A comptroller’s report found that deporting the estimated 1.4 million undocumented immigrants living in Texas in 2005 would have cost the state about $17.7 billion in gross domestic product.

In 2006, Texas State Comptroller Carole Keeton Strayhorn set out to assess the impact undocumented Texans have on the state economy and found that they contributed more to Texas than they cost the state.

“This is the first time any state has done a comprehensive financial analysis of the impact of undocumented immigrants on a state’s budget and economy,” Strayhorn, a Republican, wrote at the beginning of the report.

It was also the last time Texas did such a study.

The state has not updated Strayhorn’s analysis or conducted a similar review since it was issued 18 years ago. But a series of reports released by nonprofits and universities have confirmed what Strayhorn’s office found.

Those findings contradict notions that undocumented immigrants strain state resources — a common argument made by some state Republican leaders in interviews and lawsuits challenging the federal government’s immigration policies.

“Texans are hardworking and generous people, but the cost of illegal immigration is an unconscionable burden on the taxpayers of our great state,” Attorney General Ken Paxton said in January 2021. “Texas will always welcome those who legally immigrate, but we cannot continue forcing taxpayers to foot the bill for individuals who skirt the law and skip the line.”

The studies also offer hints of the cost that Texans could pay if the incoming Trump administration follows through on its promise to conduct mass deportations of undocumented immigrants across the country.

Strayhorn’s analysis estimated that the absence of 1.4 million undocumented immigrants living in Texas in 2005 would have cost the state about $17.7 billion in gross domestic product, which is a measure of the value of goods and services produced in Texas.
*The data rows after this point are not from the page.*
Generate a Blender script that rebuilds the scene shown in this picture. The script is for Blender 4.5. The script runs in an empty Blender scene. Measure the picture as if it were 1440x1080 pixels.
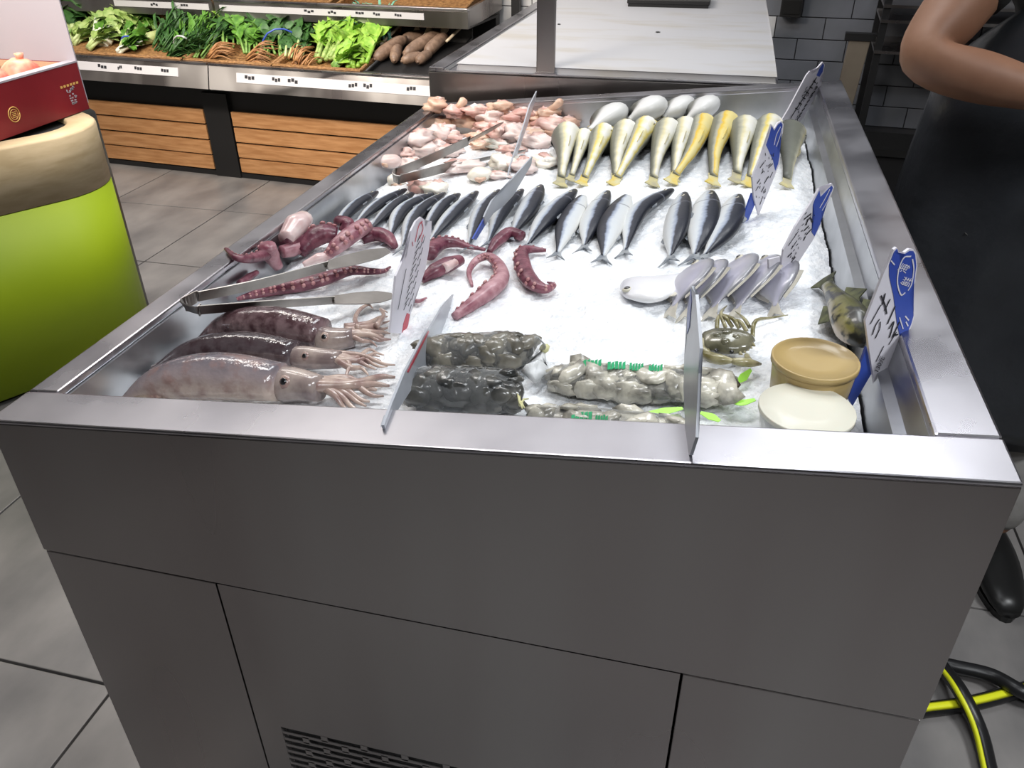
import bpy, bmesh, math, random
from mathutils import Vector as V, Matrix, noise
S = bpy.context.scene
COL = S.collection
PI = math.pi
rnd = random.Random(7)

# ------------------------------------------------------------------ camera, world, lights, exposure
FPX = 1129.29
CAMP = V((0.809, -0.618, 1.4773))
def _rot(y, p, r):
    return Matrix.Rotation(y, 3, 'Z') @ Matrix.Rotation(p, 3, 'X') @ Matrix.Rotation(r, 3, 'Y')
CR = _rot(0.2475, -0.5645, 0.0087)
RIGHT, FWD, UP = CR @ V((1, 0, 0)), CR @ V((0, 1, 0)), CR @ V((0, 0, 1))
cam_d = bpy.data.cameras.new('camera')
cam_d.sensor_width = 36
cam_d.lens = FPX / 1440 * 36
cam_d.clip_start = 0.02
cam = bpy.data.objects.new('camera', cam_d)
COL.objects.link(cam)
cam.matrix_world = Matrix((( RIGHT.x, UP.x, -FWD.x, CAMP.x), (RIGHT.y, UP.y, -FWD.y, CAMP.y), (RIGHT.z, UP.z, -FWD.z, CAMP.z), (0, 0, 0, 1)))
S.camera = cam

wd = bpy.data.worlds.new('world')
S.world = wd
wd.use_nodes = True
wd.node_tree.nodes['Background'].inputs[0].default_value = (0.9, 0.95, 1, 1)
wd.node_tree.nodes['Background'].inputs[1].default_value = 0.25

def area(name, loc, target, sx, sy, watts, col, spread=180):
    l = bpy.data.lights.new(name, 'AREA')
    l.shape = 'RECTANGLE'; l.size = sx; l.size_y = sy; l.energy = watts; l.color = col; l.spread = math.radians(spread)
    o = bpy.data.objects.new(name, l)
    COL.objects.link(o)
    o.location = loc
    o.rotation_euler = (V(target) - V(loc)).to_track_quat('-Z', 'Y').to_euler()
    return o
area('light_counter', (0.75, 1.25, 2.85), (0.6, 0.8, 0.95), 0.5, 1.3, 17.5, (0.93, 0.97, 1))
area('light_counter_left', (-0.25, 1.0, 2.95), (-1.0, 1.2, 0.3), 0.3, 1.0, 15, (1, 0.97, 0.94))
area('light_shelf', (-1.3, 0.4, 2.5), (-1.2, 3.4, 0.3), 2.2, 0.4, 24, (1, 0.89, 0.76), 75)
area('light_fill_back', (-1.3, 2.75, 3.1), (-1.3, 2.75, 0), 4.6, 0.35, 15, (0.97, 0.97, 1))  # added, unseen: gives the steel rims something bright to reflect
area('light_aisle', (-1.9, 2.1, 3.0), (-1.9, 2.4, 0), 2.2, 0.3, 38, (1, 0.93, 0.86), 130)
area('light_front', (1.1, -1.7, 3.0), (1.0, -1.2, 0), 0.9, 0.4, 12, (0.93, 0.96, 1), 100)
area('light_fill_wall', (-1.8, 3.45, 3.12), (-1.9, 4.1, 2.2), 3.6, 0.12, 12, (1, 0.98, 0.97))  # added, unseen: brightens the wall that the left rim mirrors
area('light_fill_back_right', (1.55, 2.65, 3.1), (1.3, 2.0, 0), 0.9, 0.35, 7, (0.95, 0.97, 1))  # added, unseen: brightens the right end of the front rim
area('light_fill_right', (2.3, -0.5, 3.0), (1.6, 0.5, 0), 0.8, 0.3, 16, (0.95, 0.98, 1), 110)  # added, unseen: lifts the dark floor on the right
S.view_settings.view_transform = 'Standard'
S.view_settings.look = 'None'
S.view_settings.gamma = 1
S.view_settings.use_curve_mapping = False
S.view_settings.exposure = 0.35

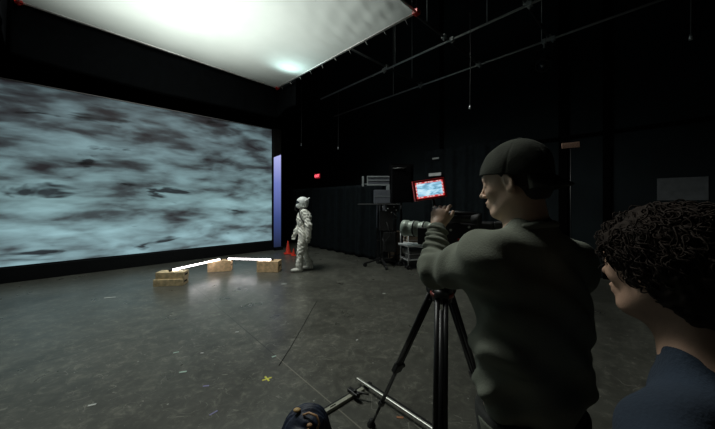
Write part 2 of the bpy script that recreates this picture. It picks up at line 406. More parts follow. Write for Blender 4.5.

“Blanket mass deportations would be devastating not only for Texas’ economy, but for Texas families,” said Juan Carlos Cerda, Texas state director for the American Business Immigration Coalition, a pro-immigrant group of business leaders. “We’re talking about industries like construction, agriculture, health care, manufacturing that are growing but depend heavily on immigrant labor — and many of these workers have been in the state for decades.”

As President-elect Donald Trump prepares to return to office, Texas state leaders have been eager to help him carry out his pledged immigration crackdown. A major pillar of Trump’s first campaign that lifted him to office in 2016 was a promise to build a wall along the U.S.-Mexico border. This time he vowed mass deportations.